Jones-Dilworth said that there is a chasm between the public and private sector in the modern economy because entrepreneurs are generally taught a doctrine of disruption that encourages them to “replace existing systems wholesale.” He said the onus is on private firms to get savvy about the more or less permanent nature of government.

“I think there’s a coming-to-terms on both sides of the table that has been sort of cataclysmic and I think will continue to be for the next 18 months,” said Jones-Dilworth. “But I’m ultimately optimistic that we’re going to get there.”

McGlinchy pointed out that there is another partner sitting at that proverbial table: the public. She questioned the panelists about the best ways to use technology to engage constituents in a democratic society.

“We live in the 21st century,” Enriquez responded. “The barriers to communication are virtually nil.” He stressed that government outreach must aggressively seek out input from residents rather than rely on limited engagement during physical meetings.

Enriquez’s Glasshouse Policy has stepped in to help bridge the divide between Austin’s government and its residents through the MobilityATX program. According to Glasshouse’s website, that project is aimed at finding “citizen-sourced solutions to a variety of mobility verticals, from commuting to impaired driving.”

In October, MobilityATX released a report suggesting that the most popular transportation option among Austinites is the nine-figure Bicycle Master Plan.

McGlinchy asked how the ideas in that report could be transformed into actual policy.

“Where crowdsourcing really has its strength is in providing a roadmap – not a mandate, not a referendum – for policy workers to move forward with their work in a more reasonable way,” Enriquez said.

Adler indicated that that kind of input is crucial to the grinding work of democratic leadership. He said that heretofore the city has budgeted for other priorities the money that could be spent on the Bicycle Master Plan. He explained that it will require hard work to convince voters that changing those priorities is a credible idea.

“It should be hard to get 120 (expletive) million dollars,” quipped Jones-Dilworth. “It’s supposed to be hard to get that money. The serious people will pursue it seriously.”

In the end, the mayor stressed that finding new ways to proactively engage stakeholders will serve to mute the din of squeaky wheels. By way of illustration, he explained that the alternative – relying on residents to reach out to him – rarely results in messages of moderation.

“I don’t get any of those,” said Adler to a roomful of chuckles. “People are doing it because they are vociferously, positively, absolutely sure that their extreme position is the right answer.”

After the panel wrapped up, the Austin Monitor asked Adler about recent attempts by a local agency at public engagement.
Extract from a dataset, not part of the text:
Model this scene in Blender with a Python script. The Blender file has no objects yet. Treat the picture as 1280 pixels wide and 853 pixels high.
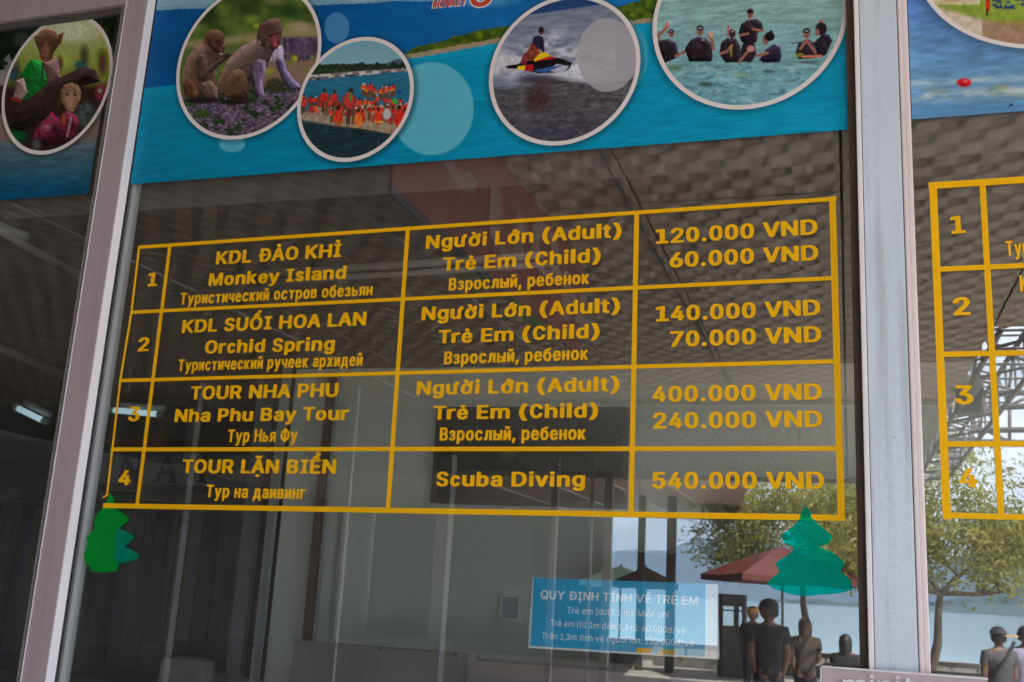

Specifically, the Monitor wanted to know how Adler proposed to rebuild trust in the public engagement process after doubts were raised regarding the credibility of Project Connect’s efforts to cook up an urban rail proposal in 2013.

“I heard the same thing about that process,” Adler said. “I think you answer that in part by asking open-ended questions and being truly receptive to what it is that you hear.”